Wednesday, May 25, 2011

Dynamically Restrict Access to Asterisk SIP 5060 using iptables

We have an asterisk deployment where we have users who work from home so their phones need to be able to connect to asterisk remotely.  In order to limit the number of security threats to our system we lock it down by using the permit and deny settings of SIP Peers to make sure that only those users can get in.

In order to do this for external users we originally allowed every IP to connect, simply relying on using very strong random passwords (40+ character random passwords, unique per extension), and fail2ban to block repeated attempts.  This has been working for us for the last year and a half but I decided to take our security one step further and lock it down to the exact IP of the phone.

We use Aastra 6731i and 6757i devices which have the ability to grab a URL when they boot up, the startup event.  In the aastra.cfg you would have this line:
action uri startup: http://asteriskpbx/aastraphone.php?action=register&ext=$$SIPUSERNAME$$

This tells the phone to grab aastraphone.php at startup.  We use this to keep track of phones, so I decided I would use it to add an addtional layer of IP security to our system.
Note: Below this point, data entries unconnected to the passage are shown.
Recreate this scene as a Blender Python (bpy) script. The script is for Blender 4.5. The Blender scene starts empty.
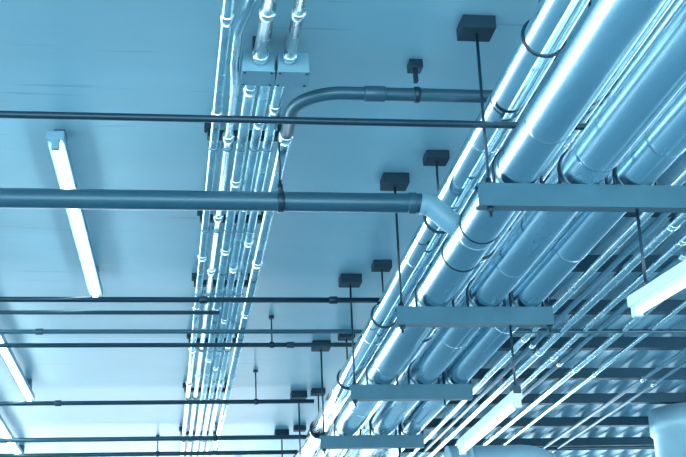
import bpy, bmesh, math
from mathutils import Vector, Matrix

H = 2.0          # ceiling height above eye level (m)
EYE = 1.6
def W(x, y, z):  # module units (multiples of H, z from eye level) -> metres
    return Vector((x*H, y*H, EYE + z*H))

# ------------------------------------------------------------ materials
def mat(name, col, rough=0.5, metal=0.0, noise=0.0, nscale=4.0, bump=0.0, stretch=(1,1,1), emit=None, estr=0, spec=0.5, rvar=None):
    m = bpy.data.materials.new(name); m.use_nodes = True
    nt = m.node_tree; b = nt.nodes["Principled BSDF"]
    b.inputs["Base Color"].default_value = (*col, 1)
    b.inputs["Roughness"].default_value = rough
    b.inputs["Metallic"].default_value = metal
    b.inputs["Specular IOR Level"].default_value = spec
    if emit:
        b.inputs["Emission Color"].default_value = (*emit, 1)
        b.inputs["Emission Strength"].default_value = estr
    if noise > 0 or bump > 0:
        tc = nt.nodes.new("ShaderNodeTexCoord")
        mp = nt.nodes.new("ShaderNodeMapping"); mp.inputs["Scale"].default_value = stretch
        n = nt.nodes.new("ShaderNodeTexNoise"); n.inputs["Scale"].default_value = nscale
        n.inputs["Detail"].default_value = 8; n.inputs["Roughness"].default_value = 0.6
        nt.links.new(tc.outputs["Object"], mp.inputs[0]); nt.links.new(mp.outputs[0], n.inputs["Vector"])
        if noise > 0:
            r = nt.nodes.new("ShaderNodeValToRGB")
            r.color_ramp.elements[0].position = 0.3; r.color_ramp.elements[1].position = 0.7
            r.color_ramp.elements[0].color = (*[c*(1-noise) for c in col], 1)
            r.color_ramp.elements[1].color = (*[min(1, c*(1+noise)) for c in col], 1)
            nt.links.new(n.outputs["Fac"], r.inputs[0]); nt.links.new(r.outputs[0], b.inputs["Base Color"])
        if rvar:
            mr = nt.nodes.new("ShaderNodeMapRange")
            mr.inputs[1].default_value = 0.35; mr.inputs[2].default_value = 0.65
            mr.inputs[3].default_value = rvar[0]; mr.inputs[4].default_value = rvar[1]
            nt.links.new(n.outputs["Fac"], mr.inputs[0]); nt.links.new(mr.outputs[0], b.inputs["Roughness"])
        if bump > 0:
            bp = nt.nodes.new("ShaderNodeBump"); bp.inputs["Strength"].default_value = bump
            bp.inputs["Distance"].default_value = 0.02
            nt.links.new(n.outputs["Fac"], bp.inputs["Height"]); nt.links.new(bp.outputs[0], b.inputs["Normal"])
    return m

M_ceil  = mat("painted_concrete", (0.30,0.535,0.63), 0.36, 0, 0.12, 0.8, 0.12, (0.5,1.3,1))
M_floor = mat("floor_concrete", (0.15,0.27,0.33), 0.5, 0, 0.15, 2.0)
M_wall  = mat("wall_paint", (0.08,0.19,0.25), 0.7, 0, 0.1, 2.0)
M_jack  = mat("aluminium_jacket", (0.55,0.72,0.80), 0.22, 1.0, 0.10, 2.0, 0.025, (3,0.35,3), rvar=(0.17,0.28))
M_shiny = mat("polished_steel", (0.72,0.86,0.92), 0.09, 1.0, 0.10, 3.0, 0.05, (4,0.4,4), rvar=(0.07,0.14))
M_cond  = mat("galvanised_conduit", (0.74,0.89,0.95), 0.20, 1.0, 0.10, 5.0, rvar=(0.18,0.30))
M_strap = mat("galvanised_strap", (0.16,0.30,0.37), 0.35, 0.7)
M_dark  = mat("dark_painted_steel", (0.012,0.045,0.07), 0.33, 0.1)
M_grey  = mat("weathered_steel_pipe", (0.022,0.075,0.105), 0.35, 0.2)
M_mid   = mat("grey_painted_pipe", (0.042,0.12,0.165), 0.33, 0.2)
M_beam  = mat("strut_steel", (0.040,0.125,0.170), 0.45, 0.2, 0.12, 6.0)
M_plate = mat("hanger_block", (0.013,0.05,0.078), 0.6, 0.1)
M_deck  = mat("deck_steel", (0.42,0.63,0.72), 0.4, 0.3, 0.15, 3.0)
M_purl  = mat("purlin_steel", (0.026,0.09,0.13), 0.5, 0.1)
M_white = mat("white_enamel", (0.50,0.70,0.78), 0.35)
M_hous  = mat("grey_enamel", (0.17,0.34,0.43), 0.35)
M_tube  = mat("fluorescent_tube", (0.9,1,1), 0.3, emit=(0.88,0.98,1.0), estr=20)
M_tube2 = mat("fluorescent_tube_dim", (0.9,1,1), 0.3, emit=(0.80,0.95,1.0), estr=1.3)
M_duct  = mat("duct_sheet", (0.36,0.57,0.66), 0.4, 0.3, 0.08, 3.0)

# faint linear form-work scratches on the slab
nt = M_ceil.node_tree; bs = nt.nodes["Principled BSDF"]
src = bs.inputs["Base Color"].links[0].from_socket
tc = nt.nodes.new("ShaderNodeTexCoord")
def scratch(scale, stretch, lo, hi, fac, prev):
    mp = nt.nodes.new("ShaderNodeMapping"); mp.inputs["Scale"].default_value = stretch
    n = nt.nodes.new("ShaderNodeTexNoise"); n.inputs["Scale"].default_value = scale; n.inputs["Detail"].default_value = 7
    r = nt.nodes.new("ShaderNodeValToRGB"); r.color_ramp.elements[0].position = lo; r.color_ramp.elements[1].position = hi
    r.color_ramp.elements[0].color = (1,1,1,1); r.color_ramp.elements[1].color = (fac*.94,fac*.98,fac,1)
    mx = nt.nodes.new("ShaderNodeMix"); mx.data_type = 'RGBA'; mx.blend_type = 'MULTIPLY'; mx.inputs[0].default_value = 1
    nt.links.new(tc.outputs["Object"], mp.inputs[0]); nt.links.new(mp.outputs[0], n.inputs["Vector"])
    nt.links.new(n.outputs["Fac"], r.inputs[0])
    nt.links.new(prev, mx.inputs[6]); nt.links.new(r.outputs[0], mx.inputs[7])
    return mx.outputs[2]
s1 = scratch(2.5, (0.5, 9, 1), 0.65, 0.70, 0.84, src)
nt.links.new(s1, bs.inputs["Base Color"])

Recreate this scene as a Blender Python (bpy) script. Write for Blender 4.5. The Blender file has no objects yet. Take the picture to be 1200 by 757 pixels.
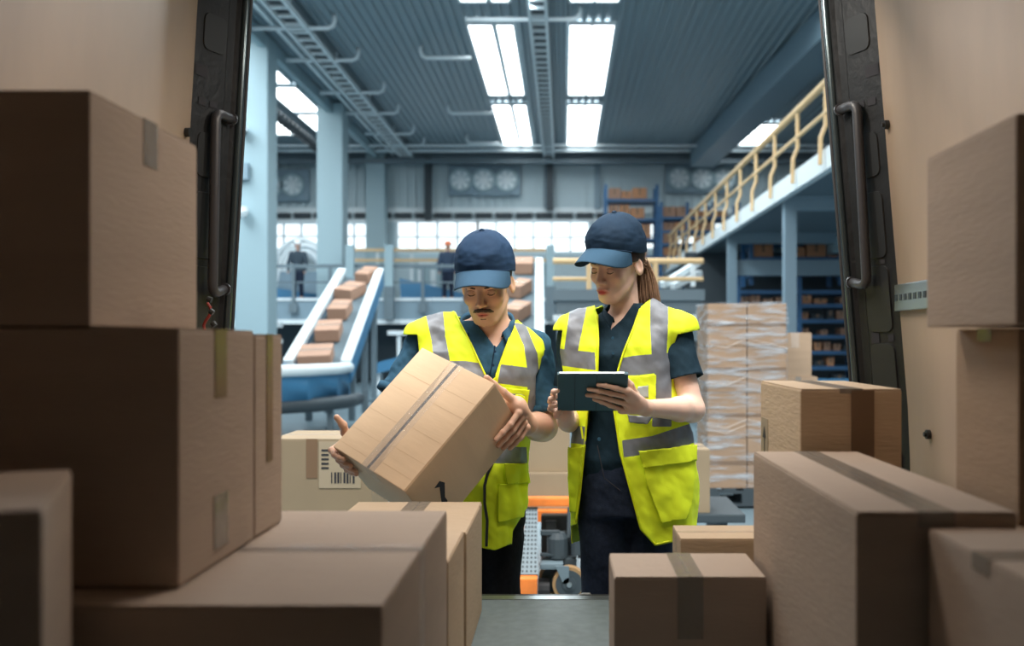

First, you need to have access to iptables from your web server (or you can pass commands another way, this is a quick and dirty method).

Install & Configure Sudo
apt-get install sudo
add the following lines to /etc/sudoers
#give access to iptables
Cmnd_Alias IPT=/sbin/iptables

#give access to iptables to the account apache is running under, for me www-data
# User privilege specification
www-data ALL=NOPASSWD: IPT

Build aastraphone.php
This will insert an allow rule for the given IP at the top of the input chain.  It will not be removed automatically, so you should probably use some mechanism for going through and cleaning up these entries.  A quick and dirty method would be to put the allow rules in a chain and then flush the chain nightly.  The next time the phone polls the web page it would then be re-authorized for access.  Not a great solution, but for 9-5 shops it would work great at midnight.  A more elegant solution would be to track them in a database and check the database every once in a while for IP's that need to be removed.  


Additionally, the realtime version of this is able to check and see if an IP is supposed to be allowed to connect in from the outside world, this solution does not do that it assumes that if the phone knows how to get to the aastraphone.php file that it is allowed to connect externally.  Because of this it is important to have configured the permit and deny options in sip.conf to prevent peers from being used externally if they shouldn't.

aastraphone.php:
$ext = $_REQUEST['ext'];
if($ext > 0 && is_numeric($ext)){
system("sudo /sbin/iptables -I INPUT 1 -s {$_SERVER['REMOTE_ADDR']} -p udp --dport 5060 -j ACCEPT");
}


Configure IPTables Default Rules
Your system will need to be configured to allow internal hosts to connect, and reject external hosts to connect to your SIP port by default.  Using the following commands should handle this for you.  Using the related/established rule is important so that your communication with your SIP providers stays fully functional.
#by default block all access from the outside work to your asterisk system
iptables -A INPUT -s 0.0.0.0/0.0.0.0 -d 0.0.0.0/0.0.0.0 -m state --state INVALID -j DROP
iptables -A INPUT -m state --state ESTABLISHED,RELATED -j ACCEPT
iptables -I INPUT -p udp --dport 5060 -s 192.168.0.0/16 -j ACCEPT #allow all 192.168.x.x hosts to connect
iptables -I INPUT -p udp --dport 5060 -j DROP #block all others that don't match a rule.  Alternatively you could use the default policy for input drop.
iptables -I INPUT -p tcp --dport 80 -j ACCEPT #allow web traffic for the aastraphone.php file to function


Notes
This solution assumes you leave the web server open to the world, as the phones will need to be able to get to that to gain access to SIP/5060.